My students are going to engage with this project in the fall. Meanwhile, I am engaged with this development team on a theoretical level and in that context introduced them to general 2R themes and goals. The developers are looking for input and we were wondering if 2R might like a research call on this topic.
Huh, I somehow missed this post earlier - this sounds super interesting. Would be great to have a research call on this, yes - feel free to put your name down in a free week..
Just as a teaser … in my latest session with the dev teams working on Synergy Engine, I recommended that they mock up whatever the Synergy process is with low-tech human-to-human behavioral analysis. Then figure out, what, if any, part of that might benefit from automation. Analyzing that human-to-human dimension of synergy generation is a game any of us can play anytime. (I’m going to make it an assignment for all my students in the upcoming quarter.). What makes a relationship work? How do you know it’s working? What are the signals or attributes of a potential partner or collaborator that point to potential success in the relationship? It strikes me we ought to have some degree of personal clarity about matters like these before we just trust whatever AI might have to say about them.
Really stimulating questions, @RobertBunge and I wholly support the cross-comparison of human-human interaction and human-AI (or more generally, human-tech) interaction. Please feel free to add yourself to the research call schedule spreadsheet, or ask if you want us to do that for you.
I might also add awareness of the negative side as well. What alerts you to communication failure in human-human interactions? What makes one notice that your communication intention is being received or interpreted in a way that is untrue to the intention? What are the signs of possible, or likely malign, disruptive, or just difficult intent? These are questions that are highly relevant to the process of Ontological Commoning, and point towards a need for something or that nature.

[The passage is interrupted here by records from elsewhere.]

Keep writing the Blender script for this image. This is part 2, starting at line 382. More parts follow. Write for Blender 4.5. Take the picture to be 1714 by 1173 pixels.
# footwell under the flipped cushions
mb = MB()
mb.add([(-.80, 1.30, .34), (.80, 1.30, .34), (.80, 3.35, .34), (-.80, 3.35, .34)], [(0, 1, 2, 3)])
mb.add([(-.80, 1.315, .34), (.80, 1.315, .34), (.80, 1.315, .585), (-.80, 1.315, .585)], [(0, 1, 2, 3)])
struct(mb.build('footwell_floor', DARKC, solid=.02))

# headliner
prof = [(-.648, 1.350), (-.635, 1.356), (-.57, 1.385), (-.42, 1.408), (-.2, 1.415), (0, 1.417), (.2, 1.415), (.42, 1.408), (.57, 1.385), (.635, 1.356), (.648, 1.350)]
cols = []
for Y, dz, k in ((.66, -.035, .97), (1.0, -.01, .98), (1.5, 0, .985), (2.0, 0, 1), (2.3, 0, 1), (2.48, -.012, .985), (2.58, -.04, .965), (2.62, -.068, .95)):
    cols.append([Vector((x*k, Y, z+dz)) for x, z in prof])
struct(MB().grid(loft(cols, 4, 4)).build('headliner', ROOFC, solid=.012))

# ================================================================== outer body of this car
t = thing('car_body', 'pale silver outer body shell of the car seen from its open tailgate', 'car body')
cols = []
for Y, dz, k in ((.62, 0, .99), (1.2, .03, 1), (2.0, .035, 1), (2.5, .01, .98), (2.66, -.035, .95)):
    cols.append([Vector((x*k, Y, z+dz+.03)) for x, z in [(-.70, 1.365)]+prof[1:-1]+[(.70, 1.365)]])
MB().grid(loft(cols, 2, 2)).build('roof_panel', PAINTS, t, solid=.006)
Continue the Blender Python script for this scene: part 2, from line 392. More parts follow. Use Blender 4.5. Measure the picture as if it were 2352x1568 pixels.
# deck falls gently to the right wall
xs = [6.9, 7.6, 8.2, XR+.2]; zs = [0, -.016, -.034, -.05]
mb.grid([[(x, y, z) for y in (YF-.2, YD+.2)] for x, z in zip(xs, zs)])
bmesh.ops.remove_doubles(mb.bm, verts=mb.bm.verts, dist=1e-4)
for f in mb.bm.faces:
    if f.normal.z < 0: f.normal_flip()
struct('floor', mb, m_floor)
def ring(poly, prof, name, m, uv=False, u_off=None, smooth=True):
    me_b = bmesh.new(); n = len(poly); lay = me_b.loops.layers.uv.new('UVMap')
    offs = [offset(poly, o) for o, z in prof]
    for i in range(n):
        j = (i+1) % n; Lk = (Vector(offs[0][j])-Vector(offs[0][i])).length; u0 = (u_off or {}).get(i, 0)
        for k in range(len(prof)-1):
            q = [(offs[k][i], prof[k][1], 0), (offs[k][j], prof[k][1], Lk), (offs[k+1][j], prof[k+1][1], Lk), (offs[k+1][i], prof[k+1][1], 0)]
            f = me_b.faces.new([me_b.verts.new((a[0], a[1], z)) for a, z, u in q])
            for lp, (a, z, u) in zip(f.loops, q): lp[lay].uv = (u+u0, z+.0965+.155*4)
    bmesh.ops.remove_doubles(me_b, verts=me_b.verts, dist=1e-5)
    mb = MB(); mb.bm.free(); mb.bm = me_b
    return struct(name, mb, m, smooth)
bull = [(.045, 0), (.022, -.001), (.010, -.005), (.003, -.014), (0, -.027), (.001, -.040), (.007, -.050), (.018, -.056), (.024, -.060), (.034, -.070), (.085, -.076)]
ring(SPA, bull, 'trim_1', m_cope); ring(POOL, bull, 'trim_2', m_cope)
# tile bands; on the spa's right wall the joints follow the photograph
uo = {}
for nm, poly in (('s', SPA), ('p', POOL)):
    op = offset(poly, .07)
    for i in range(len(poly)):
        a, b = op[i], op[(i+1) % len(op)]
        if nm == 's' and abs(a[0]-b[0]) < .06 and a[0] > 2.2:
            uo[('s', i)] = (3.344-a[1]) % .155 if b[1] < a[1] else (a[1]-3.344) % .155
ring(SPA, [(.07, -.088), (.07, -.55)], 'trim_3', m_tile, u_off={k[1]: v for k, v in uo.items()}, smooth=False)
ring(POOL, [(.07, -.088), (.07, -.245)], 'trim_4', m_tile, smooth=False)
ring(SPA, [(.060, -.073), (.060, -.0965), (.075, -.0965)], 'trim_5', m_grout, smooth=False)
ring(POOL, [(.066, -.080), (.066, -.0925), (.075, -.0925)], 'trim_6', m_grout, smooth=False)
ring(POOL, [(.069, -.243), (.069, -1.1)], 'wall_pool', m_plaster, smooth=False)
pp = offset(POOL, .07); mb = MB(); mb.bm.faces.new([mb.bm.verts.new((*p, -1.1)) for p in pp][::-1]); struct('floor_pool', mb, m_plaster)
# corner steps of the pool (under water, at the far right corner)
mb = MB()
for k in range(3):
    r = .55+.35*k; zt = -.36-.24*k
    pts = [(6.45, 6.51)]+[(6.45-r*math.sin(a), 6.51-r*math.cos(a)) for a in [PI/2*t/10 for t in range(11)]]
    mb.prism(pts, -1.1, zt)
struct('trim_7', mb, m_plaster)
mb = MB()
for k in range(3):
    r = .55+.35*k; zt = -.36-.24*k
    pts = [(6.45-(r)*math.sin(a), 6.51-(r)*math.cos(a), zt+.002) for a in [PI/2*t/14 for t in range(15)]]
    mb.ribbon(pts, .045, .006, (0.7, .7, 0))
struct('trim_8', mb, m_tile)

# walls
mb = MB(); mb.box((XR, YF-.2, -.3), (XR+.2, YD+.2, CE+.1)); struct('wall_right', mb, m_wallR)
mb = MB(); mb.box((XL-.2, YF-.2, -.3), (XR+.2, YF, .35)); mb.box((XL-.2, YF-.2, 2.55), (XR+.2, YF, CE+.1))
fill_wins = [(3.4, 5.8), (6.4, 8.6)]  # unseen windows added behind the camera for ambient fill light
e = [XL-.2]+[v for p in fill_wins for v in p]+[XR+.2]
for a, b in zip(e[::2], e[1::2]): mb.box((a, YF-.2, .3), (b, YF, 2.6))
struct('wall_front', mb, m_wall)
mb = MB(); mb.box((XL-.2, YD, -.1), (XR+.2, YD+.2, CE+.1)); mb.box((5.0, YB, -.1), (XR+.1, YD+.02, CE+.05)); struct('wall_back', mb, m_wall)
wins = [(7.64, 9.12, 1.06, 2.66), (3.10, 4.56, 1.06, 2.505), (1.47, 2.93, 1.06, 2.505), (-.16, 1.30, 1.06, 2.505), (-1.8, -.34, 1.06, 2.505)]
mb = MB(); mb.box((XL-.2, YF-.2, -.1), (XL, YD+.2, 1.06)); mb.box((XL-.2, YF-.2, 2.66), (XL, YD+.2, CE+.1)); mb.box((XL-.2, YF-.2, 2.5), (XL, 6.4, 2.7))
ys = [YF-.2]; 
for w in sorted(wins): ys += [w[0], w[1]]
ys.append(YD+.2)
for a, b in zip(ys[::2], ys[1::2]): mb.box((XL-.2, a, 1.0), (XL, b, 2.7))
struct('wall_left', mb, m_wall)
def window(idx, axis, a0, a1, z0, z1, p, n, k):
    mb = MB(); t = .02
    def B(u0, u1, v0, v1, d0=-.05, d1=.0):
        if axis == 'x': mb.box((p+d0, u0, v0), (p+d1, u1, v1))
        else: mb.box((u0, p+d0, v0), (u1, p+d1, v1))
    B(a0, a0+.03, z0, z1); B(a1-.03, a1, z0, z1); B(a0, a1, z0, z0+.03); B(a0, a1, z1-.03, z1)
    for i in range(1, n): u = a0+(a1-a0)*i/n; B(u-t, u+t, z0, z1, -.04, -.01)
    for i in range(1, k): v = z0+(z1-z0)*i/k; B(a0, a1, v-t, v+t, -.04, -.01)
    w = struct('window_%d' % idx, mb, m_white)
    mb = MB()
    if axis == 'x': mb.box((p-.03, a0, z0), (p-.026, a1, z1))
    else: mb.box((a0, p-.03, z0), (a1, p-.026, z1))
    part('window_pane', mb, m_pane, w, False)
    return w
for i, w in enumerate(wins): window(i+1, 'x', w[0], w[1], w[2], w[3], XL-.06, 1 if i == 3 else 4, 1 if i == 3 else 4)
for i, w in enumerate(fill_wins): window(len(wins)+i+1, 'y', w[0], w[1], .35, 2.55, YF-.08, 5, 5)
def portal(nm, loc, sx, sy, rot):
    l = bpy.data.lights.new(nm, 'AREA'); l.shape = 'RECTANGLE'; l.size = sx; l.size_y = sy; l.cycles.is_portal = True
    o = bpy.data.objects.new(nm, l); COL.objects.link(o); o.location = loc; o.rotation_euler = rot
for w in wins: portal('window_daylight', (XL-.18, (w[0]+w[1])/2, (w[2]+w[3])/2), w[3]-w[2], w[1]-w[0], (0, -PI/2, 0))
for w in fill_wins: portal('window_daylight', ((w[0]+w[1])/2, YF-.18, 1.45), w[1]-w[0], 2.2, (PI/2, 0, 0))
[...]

On the technical side, all of this will have profound implications for information security, to whatever extent we allow AI or other platforms to mediate human relationships. But as you rightly point out, even without technology involved, human-to-human trust building is not unproblematic. Who is the real me? Who is the real you? By what process do we ground our perceptions of who is who and what is what?
Here is a lot of metatheory that generally informs my work with World Systems Solutions:
Without agreeing on every detail, my generalized take on the flow of big picture history generally runs parallel to that of Cadell Last and Michel Bauwens.
See especially in the linked article above point 8., Karatani’s Mode of Exchange D. The key to this is Mode D “transcends and reintegrates” prior modes (including reciprocity, state, and capital). Mode D is specifically a revitalization of reciprocity, but on the backs of structures created in the eras of state and capital respectively. Think of villages with global networks, as opposed to Neo-lithic villages limited to single valleys.
As to my work with WSS, this sentence from point 10. in the linked article pretty much sums it up:
”developing software, tools, currencies, and social protocols that reimagine cosmo-local coordination and value.”